Is there a more efficient way to do this? Maybe a download package I can move from one machine onto others? They're all using the same App Store account by the way.
 
I'd like to know too... an 'offline' install option would be helpful especially for applications of this size. For instance, software updates can be found on the Apple website to download & install on several macs later.
 
You should just be able to drag-and-drop the Xcode 4 .app to each of the other computers over the network or put it on an external drive and transfer it that way. It'll simply ask you to authorize it on each computer when you first run it there.

jW
 
You should just be able to drag-and-drop the Xcode 4 .app to each of the other computers over the network or put it on an external drive and transfer it that way. It'll simply ask you to authorize it on each computer when you first run it there.

jW

OK, thanks, I'll try that.
 
OK, thanks, I'll try that.

The Xcode.app is not a stand alone bundle. Xcode unpacks to /Developer

I would suggest you look in your Applications folder for a file:

"Install Xcode.app"

This is a 4.58GB bundle that may be transferred to each machine, rather than downloading such large content on each machine via your App store account.

Let us know if it works.
 
Copy xCode 4.0 Installer app - *read* error??

I would suggest you look in your Applications folder for a file:
"Install Xcode.app"

I tried this, copying over a home network, and got an "Don't have permission to *read*" error (emphasis mine).. What the heck does this mean? Everything looks like it's Read/Write for the owner, and Read for everyone else. I even managed to copy all the individual parts of the application bundle folder, but the "reconstructed" bundle didn't want to run. The error seemed to have something to do with trying to copy the entire "Resources/Packages" directory at once - but I have no idea what (again, each individual file would copy, but not all of them at once).

I suspected there was some kind of "nuisance copy protection" (meaning it can be gotten around easily..) for anything downloaded from the App Store - but I suspect not as the individual parts of the bundle will copy.

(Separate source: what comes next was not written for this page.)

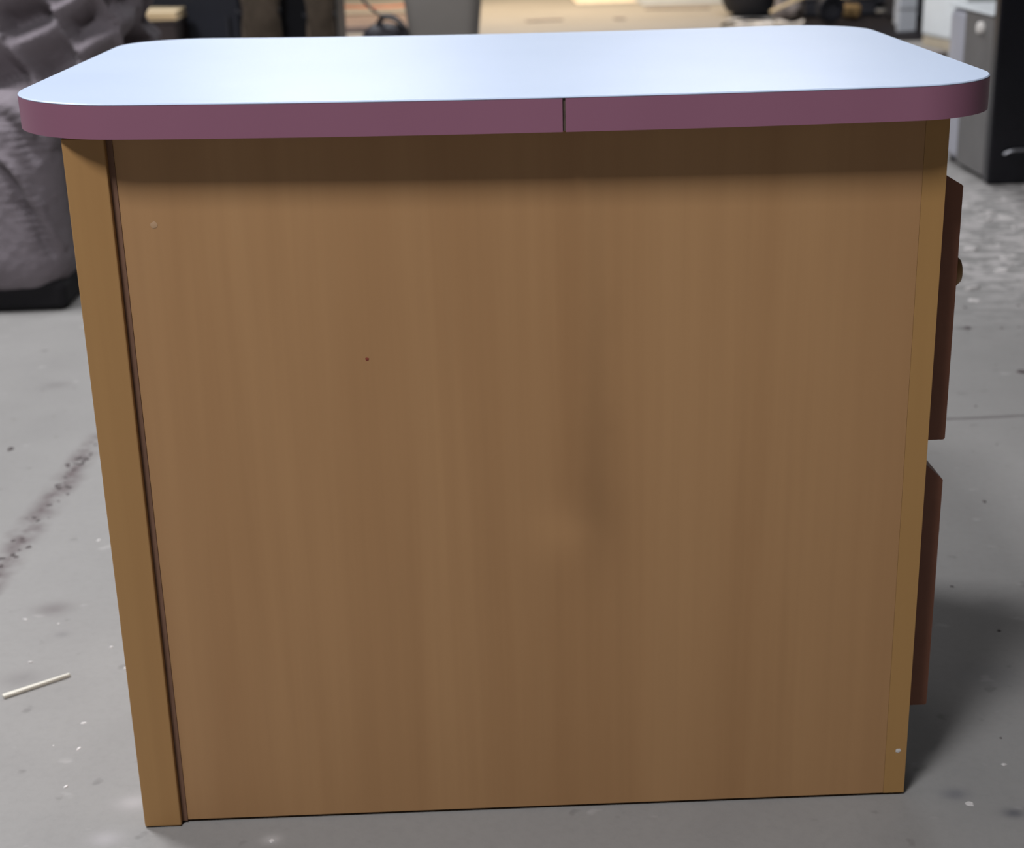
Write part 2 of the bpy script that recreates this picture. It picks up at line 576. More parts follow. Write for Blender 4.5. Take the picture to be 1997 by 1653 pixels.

The error when I tried to run the "reconstructed copy" was not being able to find a principle class name in Info.plist.. Even though Info.plist copies just fine - like everything else.

I must say that I don't have much space on the destination disk (only 7 GB free, for a file that is 4 GB), and have many "disk almost full" errors (when Safari has created 3 GB of cache files..). So there is probably disk corruption somewhere that might be causing a problem. Still, if it were a disk corruption problem, I wouldn't expect it to fail at the *beginning*, and not fail on the *read*.

Edit

Found it - it was in the hidden file /Resources/.changedIcons It's a zero-K file; no idea what it does - perhaps something that should have been deleted. Deleted it and it burned to a DVD fine.